Favorite book when you were a child:
If I had to choose only one book or chop off my right arm, I'd probably send you my arm. I was an obsessive reader as a child--11-year-old Lindsey put 34-year-old Lindsey to shame. I was a huge fan of Enid Blyton novels (and blissfully unaware of the less savory themes of her books--growing up is so sad sometimes) before moving on to wildly inappropriate pre-teen reading like Barbara Taylor Bradford and James Herbert. I'm not sure that reading the entirety of V.C. Andrews's Flowers in the Attic series before the age of 12 was a good idea, but what's done is done and let's leave it at that.
Your top five authors:
I can never answer this and stick with it, so I'm choosing authors I read and re-read: Donna Tartt, Alice Munro, Margaret Atwood, Michael Cunningham and Tom Perotta.
Book you've faked reading:
I lied about having finished Donna Tartt's The Goldfinch for months because everyone kept asking me about it. The Secret History is my favorite book of all time and I'd been bleating on about Goldfinch for months before it came out; then, it arrived, in all its weighty glory and I just couldn't get into it. I did finish it eventually, though, so now it's back to faking my knowledge of Russian literature, just like I did during my degree.

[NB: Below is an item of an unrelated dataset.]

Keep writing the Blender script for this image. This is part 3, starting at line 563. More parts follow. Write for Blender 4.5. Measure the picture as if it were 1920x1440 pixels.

Book you're an evangelist for:
After I read Room by Emma Donoghue, my friend barred me from talking about it. I don't know what it was about that book at that time, but I ate it up in one sitting and could not get it out of my head. I've since bought it for so many people, and I'm pretty sure every single one of them considered it an odd gift. Nothing says happy birthday like a book about a woman and her child, locked away from the outside world for several years by a deranged rapist.
Book you've bought for the cover:
Because I'm from the U.K. and live in the U.S., I'm obsessed with the differences between international covers and often have both editions for that reason. The last books I bought for the cover alone were some of the clothbound Penguin classics. I have The Odyssey, Les Miserables, Jane Eyre, Wuthering Heights and Little Women, all of which I already owned. I have a book-buying problem.
Book that changed your life:
It's probably going to sound pretentious, but I think every book I read changes my life in some way. It still blows my mind that I can sit down and go inside another world that came from someone else's imagination, meet a whole cast of characters and live their lives beside them, in a way that TV and movies can't, and I love TV and movies. The fact that something so powerful can sit inside something so unassuming is too much for my tiny mind to handle. The fact that I actually get to do that for a living is insane.
Shorter answer, The Secret History was the book that made me want to really be a writer.
Favorite line from a book:
"He's more myself than I am. Whatever our souls are made of, his and mine are the same."
Wuthering Heights by Emily Brontë is one of my all-time favourite books, and I can read it again and again and again. Clearly Cathy and Heathcliffe did not have a healthy relationship by anyone's standards, but I happened to reread it when I was in a similar-ish situation and remember staring at that line forever, thinking "Yes! That's us!" and then I considered what happens to the lovers in that book and realized perhaps I was not on the wisest of paths. Much appreciated, Ms. Brontë.
Which character you most relate to:
It feels as though every book I read these days has me sitting back and shouting "that's me!" even though, quite clearly, it is not. I recently said Mary from The Secret Garden by Frances Hodgson Burnett because she can't help being a pain in the arse, even when she's trying to help. I can be a bit bossy and self-involved when I try, but I'm fairly certain I've got a good heart. Plus, I'm from Yorkshire, I like a bit of gardening and I always had a crush on Dickon when I was little. Also, I apparently really like book titles that start with "The Secret." But not the actual The Secret. Weird.
Book you most want to read again for the first time:
Probably Jane Eyre by Charlotte Brontë. I was very young when I read it the first time and didn't get it at all. Even though I've read it since, that pervasive feeling of "having to read it" is always hanging over me. I wish I could back and just enjoy it. The Michael Fassbender film adaptation really helped me heal some of the scars, but I still feel bad that I just don't love it.